-- begin --

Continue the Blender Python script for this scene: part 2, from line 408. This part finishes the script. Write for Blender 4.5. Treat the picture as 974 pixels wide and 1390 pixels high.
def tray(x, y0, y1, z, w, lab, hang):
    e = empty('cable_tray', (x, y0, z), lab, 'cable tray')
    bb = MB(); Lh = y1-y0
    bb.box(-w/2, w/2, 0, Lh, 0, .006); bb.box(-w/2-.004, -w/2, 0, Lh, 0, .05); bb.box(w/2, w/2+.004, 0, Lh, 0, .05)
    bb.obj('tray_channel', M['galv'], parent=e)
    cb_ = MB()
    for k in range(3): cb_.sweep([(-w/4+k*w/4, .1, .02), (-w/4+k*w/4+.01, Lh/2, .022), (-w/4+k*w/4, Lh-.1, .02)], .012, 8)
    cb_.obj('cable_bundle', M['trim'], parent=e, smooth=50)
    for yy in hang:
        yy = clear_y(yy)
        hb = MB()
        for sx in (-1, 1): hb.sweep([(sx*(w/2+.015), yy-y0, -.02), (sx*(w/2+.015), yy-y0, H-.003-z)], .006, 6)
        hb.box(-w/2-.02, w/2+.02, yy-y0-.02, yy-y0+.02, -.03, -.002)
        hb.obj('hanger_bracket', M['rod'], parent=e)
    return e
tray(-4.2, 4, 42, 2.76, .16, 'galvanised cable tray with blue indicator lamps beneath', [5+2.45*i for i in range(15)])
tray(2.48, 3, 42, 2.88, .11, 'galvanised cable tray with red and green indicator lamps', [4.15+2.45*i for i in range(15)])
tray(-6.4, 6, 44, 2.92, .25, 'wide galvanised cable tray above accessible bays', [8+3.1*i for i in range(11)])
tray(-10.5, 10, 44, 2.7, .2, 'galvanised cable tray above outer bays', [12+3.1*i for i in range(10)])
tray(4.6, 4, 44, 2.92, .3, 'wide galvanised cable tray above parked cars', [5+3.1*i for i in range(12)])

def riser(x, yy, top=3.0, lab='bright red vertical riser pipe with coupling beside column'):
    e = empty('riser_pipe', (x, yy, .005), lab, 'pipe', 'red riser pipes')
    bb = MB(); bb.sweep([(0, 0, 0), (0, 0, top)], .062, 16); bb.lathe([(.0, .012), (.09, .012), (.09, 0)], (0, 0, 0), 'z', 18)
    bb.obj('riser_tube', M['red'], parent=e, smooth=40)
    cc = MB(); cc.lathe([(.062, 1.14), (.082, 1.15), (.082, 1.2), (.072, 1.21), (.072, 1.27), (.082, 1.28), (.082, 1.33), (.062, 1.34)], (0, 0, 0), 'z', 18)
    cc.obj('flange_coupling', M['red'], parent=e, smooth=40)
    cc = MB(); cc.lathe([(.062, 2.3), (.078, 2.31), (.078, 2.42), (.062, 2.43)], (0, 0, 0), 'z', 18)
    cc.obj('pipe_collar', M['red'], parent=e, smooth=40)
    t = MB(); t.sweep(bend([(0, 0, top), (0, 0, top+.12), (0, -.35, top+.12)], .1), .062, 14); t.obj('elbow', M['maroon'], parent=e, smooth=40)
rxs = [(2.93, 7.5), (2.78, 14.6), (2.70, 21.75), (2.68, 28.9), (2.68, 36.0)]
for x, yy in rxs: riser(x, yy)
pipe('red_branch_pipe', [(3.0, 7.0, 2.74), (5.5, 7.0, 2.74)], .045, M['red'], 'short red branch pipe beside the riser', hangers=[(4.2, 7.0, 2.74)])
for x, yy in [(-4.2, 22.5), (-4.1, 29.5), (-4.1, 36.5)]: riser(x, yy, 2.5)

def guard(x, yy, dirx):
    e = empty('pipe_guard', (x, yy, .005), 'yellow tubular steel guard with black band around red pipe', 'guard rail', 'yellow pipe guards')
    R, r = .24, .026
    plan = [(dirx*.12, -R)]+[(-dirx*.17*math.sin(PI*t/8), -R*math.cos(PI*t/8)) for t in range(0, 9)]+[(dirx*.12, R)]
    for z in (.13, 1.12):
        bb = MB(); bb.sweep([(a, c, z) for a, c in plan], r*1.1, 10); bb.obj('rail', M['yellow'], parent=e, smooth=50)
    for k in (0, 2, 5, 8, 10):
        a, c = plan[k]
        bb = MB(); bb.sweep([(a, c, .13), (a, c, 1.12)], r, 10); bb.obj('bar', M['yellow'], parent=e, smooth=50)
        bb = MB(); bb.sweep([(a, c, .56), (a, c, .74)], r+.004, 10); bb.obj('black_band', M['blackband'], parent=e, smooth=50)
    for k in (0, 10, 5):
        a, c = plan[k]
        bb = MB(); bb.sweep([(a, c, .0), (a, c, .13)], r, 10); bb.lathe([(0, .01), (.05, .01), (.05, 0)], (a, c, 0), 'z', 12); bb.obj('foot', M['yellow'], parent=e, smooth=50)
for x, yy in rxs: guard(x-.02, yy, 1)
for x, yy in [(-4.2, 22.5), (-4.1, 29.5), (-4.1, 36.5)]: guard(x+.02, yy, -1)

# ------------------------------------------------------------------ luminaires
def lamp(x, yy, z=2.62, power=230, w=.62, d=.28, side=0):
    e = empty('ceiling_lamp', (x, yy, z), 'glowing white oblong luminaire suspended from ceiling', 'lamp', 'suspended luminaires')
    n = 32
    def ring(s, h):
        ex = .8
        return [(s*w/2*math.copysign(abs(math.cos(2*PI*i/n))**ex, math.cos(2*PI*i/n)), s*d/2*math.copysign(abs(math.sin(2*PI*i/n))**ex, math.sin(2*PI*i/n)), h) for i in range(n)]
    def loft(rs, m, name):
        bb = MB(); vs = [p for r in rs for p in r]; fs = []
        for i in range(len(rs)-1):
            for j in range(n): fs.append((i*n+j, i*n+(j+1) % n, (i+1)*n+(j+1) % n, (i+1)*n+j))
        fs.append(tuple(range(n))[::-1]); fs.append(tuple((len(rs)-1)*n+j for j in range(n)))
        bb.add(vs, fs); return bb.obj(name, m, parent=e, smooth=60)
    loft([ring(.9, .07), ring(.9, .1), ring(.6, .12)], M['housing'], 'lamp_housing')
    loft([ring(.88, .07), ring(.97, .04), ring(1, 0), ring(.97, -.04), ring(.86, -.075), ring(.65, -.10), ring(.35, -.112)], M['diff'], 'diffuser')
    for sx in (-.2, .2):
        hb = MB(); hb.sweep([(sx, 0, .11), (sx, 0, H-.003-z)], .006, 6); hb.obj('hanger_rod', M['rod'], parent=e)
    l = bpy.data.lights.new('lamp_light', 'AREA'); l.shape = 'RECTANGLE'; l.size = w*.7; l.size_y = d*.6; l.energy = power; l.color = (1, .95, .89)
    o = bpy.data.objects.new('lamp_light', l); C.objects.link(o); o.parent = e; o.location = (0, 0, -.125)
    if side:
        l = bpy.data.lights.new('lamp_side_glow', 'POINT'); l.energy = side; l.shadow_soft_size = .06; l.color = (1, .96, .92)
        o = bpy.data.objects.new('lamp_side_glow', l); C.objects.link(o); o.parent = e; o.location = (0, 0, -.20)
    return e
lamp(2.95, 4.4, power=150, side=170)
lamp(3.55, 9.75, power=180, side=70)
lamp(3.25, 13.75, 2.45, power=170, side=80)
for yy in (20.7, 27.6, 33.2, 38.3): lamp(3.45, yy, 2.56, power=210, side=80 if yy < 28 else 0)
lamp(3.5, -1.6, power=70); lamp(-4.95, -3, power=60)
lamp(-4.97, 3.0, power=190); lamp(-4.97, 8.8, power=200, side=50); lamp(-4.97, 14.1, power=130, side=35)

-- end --

Work to complete:
In the listing above, find the line containing "M['maroon'], parent=e, smooth=40)" and the line containing "riser(x, yy, 2.5)". Output them and every line between, exactly, and nothing else.

Exercise solution:
    t = MB(); t.sweep(bend([(0, 0, top), (0, 0, top+.12), (0, -.35, top+.12)], .1), .062, 14); t.obj('elbow', M['maroon'], parent=e, smooth=40)
rxs = [(2.93, 7.5), (2.78, 14.6), (2.70, 21.75), (2.68, 28.9), (2.68, 36.0)]
for x, yy in rxs: riser(x, yy)
pipe('red_branch_pipe', [(3.0, 7.0, 2.74), (5.5, 7.0, 2.74)], .045, M['red'], 'short red branch pipe beside the riser', hangers=[(4.2, 7.0, 2.74)])
for x, yy in [(-4.2, 22.5), (-4.1, 29.5), (-4.1, 36.5)]: riser(x, yy, 2.5)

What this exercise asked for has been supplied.